La France a fait partie des trois grandes puissances qui, au XIXe siècle, ont participé aux combats pour la constitution de l’Etat grec moderne. Les deux autres ont été l’Angleterre et la Russie. De tous les Européens, je crois que les Français perçoivent l’âme grecque d’une façon critique et juste, et gardent avec nous une distance adéquate. Ils ont un amour de la liberté plus rationnel que le nôtre. Avec les Allemands, par exemple, nous partageons des idéaux qui nous mettent souvent les uns contre les autres, nous partageons des choses irrationnelles.

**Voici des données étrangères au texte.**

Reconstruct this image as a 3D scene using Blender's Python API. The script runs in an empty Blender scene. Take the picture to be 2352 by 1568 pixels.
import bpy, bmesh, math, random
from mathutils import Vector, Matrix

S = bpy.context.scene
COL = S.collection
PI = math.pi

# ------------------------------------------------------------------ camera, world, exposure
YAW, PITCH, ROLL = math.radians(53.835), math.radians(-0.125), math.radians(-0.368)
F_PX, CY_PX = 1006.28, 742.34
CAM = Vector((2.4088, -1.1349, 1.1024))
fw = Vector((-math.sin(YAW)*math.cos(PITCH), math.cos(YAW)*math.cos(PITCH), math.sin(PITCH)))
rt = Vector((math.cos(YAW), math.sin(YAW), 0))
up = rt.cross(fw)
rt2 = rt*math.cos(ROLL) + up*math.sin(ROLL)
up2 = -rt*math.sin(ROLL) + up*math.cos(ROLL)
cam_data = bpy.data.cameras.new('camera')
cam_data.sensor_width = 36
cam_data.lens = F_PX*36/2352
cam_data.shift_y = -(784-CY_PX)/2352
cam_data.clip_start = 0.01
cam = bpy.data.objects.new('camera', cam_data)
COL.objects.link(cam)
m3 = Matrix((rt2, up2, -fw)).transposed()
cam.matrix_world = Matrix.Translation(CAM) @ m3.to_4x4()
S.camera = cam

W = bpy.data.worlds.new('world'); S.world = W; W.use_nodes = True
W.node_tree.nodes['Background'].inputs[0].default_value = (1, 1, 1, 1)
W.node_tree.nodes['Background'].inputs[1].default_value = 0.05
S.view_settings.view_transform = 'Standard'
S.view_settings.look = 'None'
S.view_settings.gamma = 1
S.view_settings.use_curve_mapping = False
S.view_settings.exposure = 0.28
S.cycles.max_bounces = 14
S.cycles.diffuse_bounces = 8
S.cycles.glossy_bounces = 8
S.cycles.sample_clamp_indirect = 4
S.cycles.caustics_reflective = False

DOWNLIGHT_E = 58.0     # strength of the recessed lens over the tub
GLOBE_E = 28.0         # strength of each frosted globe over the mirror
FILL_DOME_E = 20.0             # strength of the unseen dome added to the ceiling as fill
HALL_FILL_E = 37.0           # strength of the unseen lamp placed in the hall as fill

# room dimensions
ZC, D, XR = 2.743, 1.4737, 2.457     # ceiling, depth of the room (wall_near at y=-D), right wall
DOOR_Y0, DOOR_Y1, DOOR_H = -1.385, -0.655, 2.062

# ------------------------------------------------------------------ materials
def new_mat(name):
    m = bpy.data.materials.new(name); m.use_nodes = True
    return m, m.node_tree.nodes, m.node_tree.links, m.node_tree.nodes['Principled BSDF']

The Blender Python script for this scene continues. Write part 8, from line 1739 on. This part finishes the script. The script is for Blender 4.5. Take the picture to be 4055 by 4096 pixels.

En plus, dans le rythme des deux langues, grecque et française, il y a quelque chose de commun. Je me retrouve la plupart du temps chez moi dans la littérature française. Ce n’est pas tellement une question de tempérament, mais plutôt de température.
Vous avez traduit en grec une de nos gloires nationales, le Vaudois Philippe Jaccottet. En quoi sa poésie vous touche-t-elle et comment est-elle accueillie en Grèce?
J’étais très jeune quand j’ai rencontré, par hasard, la poésie de Philippe Jaccottet. C’est en le lisant que l’idée de traduire ses livres s’est imposée à moi. Son approche de la nature, sa simplicité éloignée de toute éloquence touchent à l’essentiel – et cette recherche me préoccupe aujourd’hui encore. Le vécu qu’il nous transmet à travers ses poèmes est de la vie pure condensée en mots. Je ne demande pas d’avantage. La première édition de la traduction d’Airs a été rapidement épuisée en 1988. Après presque une vingtaine d’années, j’ai ajouté les trois recueils: L’effraie, L’ignorant et Leçons. L’ensemble a été très estimé par les lecteurs et la critique.
L’auteur
Thanassis Hatzopoulos
Né en 1961 à Aliveri, sur l’île d’Eubée, il réside aujourd’hui à Athènes. Psychiatre pour enfants et adolescents, il a traduit en grec Cioran, René Char, Pierre Jean Jouve ou Claudel.
De nos propres corps marque, en 1986, ses débuts en poésie. En 2013, il a reçu le prix de Poésie de l’Académie d’Athènes et, en France, le prix Max Jacob pour son recueil Cellule.